Así, podemos ver, pues, a un Arturo Ardao y su obsesión por el nombre de América Latina, amenazada por la llegada de la era de la “diferencia”; a Horacio Cerutti y la presentación como virtud de algo que hoy se ve al revés: la crítica como lo “otro” de la Utopía; a Carlos Cullen Soriano, y su separación en América Latina del “ser” y del “estar” de la mano con el regreso a Kant por la vía de la educación, el cuidado del otro (sorge) y la autonomía; a Rodolfo Kusch y Juan Carlos Scannone con su “estar siendo” y la “gratuidad”, venidos de la combinación de las escuelas clásicas antropológicas y las teorías narrativas de Paul Ricoeur; a Enrique Dussel y su fácil rendición a las modas junto a su paso sin remordimientos de Lévinas, a Marx y ahora a Said sin nombrarlo; a Franz Hinkelammert, y su imperturbabilidad sobre su discurso emancipador donde nada ni nadie lo puede hacer cambiar de sus viejas ideas sobre una combinación de Marx con Abraham, al menos tan ricas e imaginativas como las de Paulo Freire con Rosseau y Hegel, pero distintas a las rígidas de Pablo Guadarrama, Raúl Fornet- Betancourt y Ricaurte Soler sobre Marx, Fidel Castro, el nacionalismo y los recientes estudios culturales (convertidos en filosofía intercultural) que ya empiezan, por cierto, a agotarse en algunos círculos; a Francisco Miró Quesada y a Arturo Andrés Roig dentro de la filosofía del lenguaje y los universos discursivos y emancipatorios tributarios del marxismo y el hegelianismo; a Alejandro Serrano Caldera y su profundización (después de polemizar contra un marxismo fácil y evangelizador que casi lo asfixia) en el pensamiento de la ilustración de Kant y Rousseau (para oponerlo al racionalismo instrumental del mercado y de la política cínica) a través de un Nuevo Contrato Social y la Unidad en la Diversidad; a Abelardo Villegas y su desgarramiento ético, a lo Camus, entre la libertad y la igualdad; a Augusto Salazar Bondy y su contundencia y valentía, al denunciar que nunca (idea vieja como ven) hemos producido nada propio y la respuesta, también contundente, del maestro Leopoldo Zea, nuestro Edward Said, aunque con su verruga emancipadora, que se anticipó un poco al postmodernismo y a los estudios culturales con su deconstrucción de la cultura occidental europea.

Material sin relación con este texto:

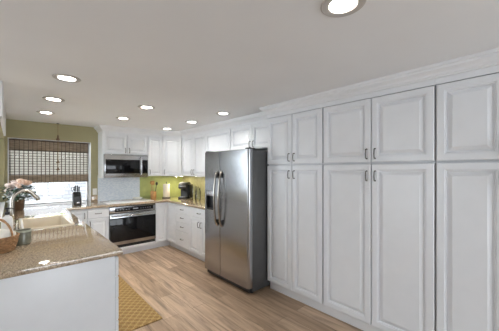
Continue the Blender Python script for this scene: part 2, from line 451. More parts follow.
# ------------------------------------------------------------------ cabinets
T = 0.023
def door_steps(st=0.062):
    return [(0, 0), (0, T-0.005), (0.005, T), (st-0.014, T), (st-0.012, T-0.004), (st-0.005, T-0.005), (st, T-0.017), (st+0.008, T-0.017), (st+0.010, T-0.013), (st+0.032, T-0.003), (st+0.034, T-0.001)]
def rdoor(O, U, Nn, w, h, parent, name='door', st=0.062):
    return B().nested(O, U, Nn, w, h, door_steps(st)).obj(name, 'white', parent, 20)
def rdrawer(O, U, Nn, w, h, parent):
    return B().nested(O, U, Nn, w, h, [(0, 0), (0, T-0.006), (0.003, T-0.003), (0.009, T)]).obj('drawer', 'white', parent, 20)
def pull(P, D, Nn, L, parent):
    """bow pull centred on P along D, standing off the front along Nn"""
    P, D, Nn = Vector(P), Vector(D), Vector(Nn)
    h = L/2; q = 0.026
    pts = [P-D*h, P-D*h+Nn*q*0.55, P-D*(h*0.93)+Nn*q*0.9, P-D*(h*0.75)+Nn*q, P+Nn*(q*1.12), P+D*(h*0.75)+Nn*q, P+D*(h*0.93)+Nn*q*0.9, P+D*h+Nn*q*0.55, P+D*h]
    b = B().tube(pts, [0.0065, 0.0055, 0.005, 0.005, 0.0055, 0.005, 0.005, 0.0055, 0.0065], 8)
    return b.obj('handle', 'pewter', parent)
UY, UX, ZZ = (0, 1, 0), (1, 0, 0), (0, 0, 1)
NX, NY = (-1, 0, 0), (0, -1, 0)

# --- tall pantry wall (fronts at x = 2.36)
FX = 2.36
def pantry(y0, y1, mid, label, end=False):
    t = thing('pantry_cabinet', label, 'cabinet', (2.63, (y0+y1)/2, 0), 'tall white pantry cabinets')
    B().box(FX+T+0.012, XR-0.004, y0+0.0005, y1-0.0005, 0.10, 2.205).obj('body', 'white', t)
    B().box(FX+0.006, FX+T+0.012, y0+0.0005, y1-0.0005, 2.146, 2.2048).obj('top_rail', 'white', t)
    B().box(2.423, 2.44, y0+0.0005, y1-0.0005, 0.0, 0.10).obj('toe_kick', 'trim', t)
    g = 0.007
    for (a, c, side) in ((y0, mid, 1), (mid, y1, -1)):
        for z0, z1, hz in ((0.118, 1.553, 1.448), (1.570, 2.140, 1.645)):
            ge = 0.007
            o = rdoor((FX+T, a+(ge if a == y0 else g/2), z0), UY, NX, (c-a)-ge-g/2, z1-z0, t)
            yh = (c-0.019-0.018) if side == 1 else (a+0.019+0.018)
            pull((FX, yh, hz), ZZ, NX, 0.085, o)
    return t
pantry(1.468, 2.262, 1.867, 'tall white pantry cabinet right beside the steel fridge')
pantry(0.504, 1.468, 0.98, 'tall white pantry cabinet with the widest pair of doors, middle of the wall')
pantry(-0.28, 0.504, 0.112, 'tall white pantry cabinet at the right edge of the photo')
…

Y razón no le faltaría a Salazar Bondy, si atendiéramos esa línea de pensamiento que está llevando a algunos de nuestros pensadores latinoamericanos, en su desesperación por brindar salidas nuevas y auténticas, a regresar en el tiempo europeo, hacia atrás; hacia los esquemas clásicos de la democracia con las añadiduras de moda para presentarlo seductor. Me parece que en vez de explorar con más fuerza que nunca en nuestras propias raíces (precolombinas y postcoloniales), y la época se presta para ello, y lo amerita, seguimos imitando.
La corriente postoccidental, por ejemplo, donde hoy están militando algunos de los antiguos teólogos de la liberación (como Enrique Dussel) es otra imitación vulgar de Edward Said y Homi Bahba.
A una pregunta que recientemente me formuló un filósofo portugués sobre la filosofía en Nicaragua le respondí: “Si alguna virtud hay en estas tierras, es escuchar siempre las ideas de los extranjeros y me gustaría saber más bien las suyas. ¿Para qué quiere Usted oír el eco (tardo y mal traducido) de su propia voz? Es mejor callarse”.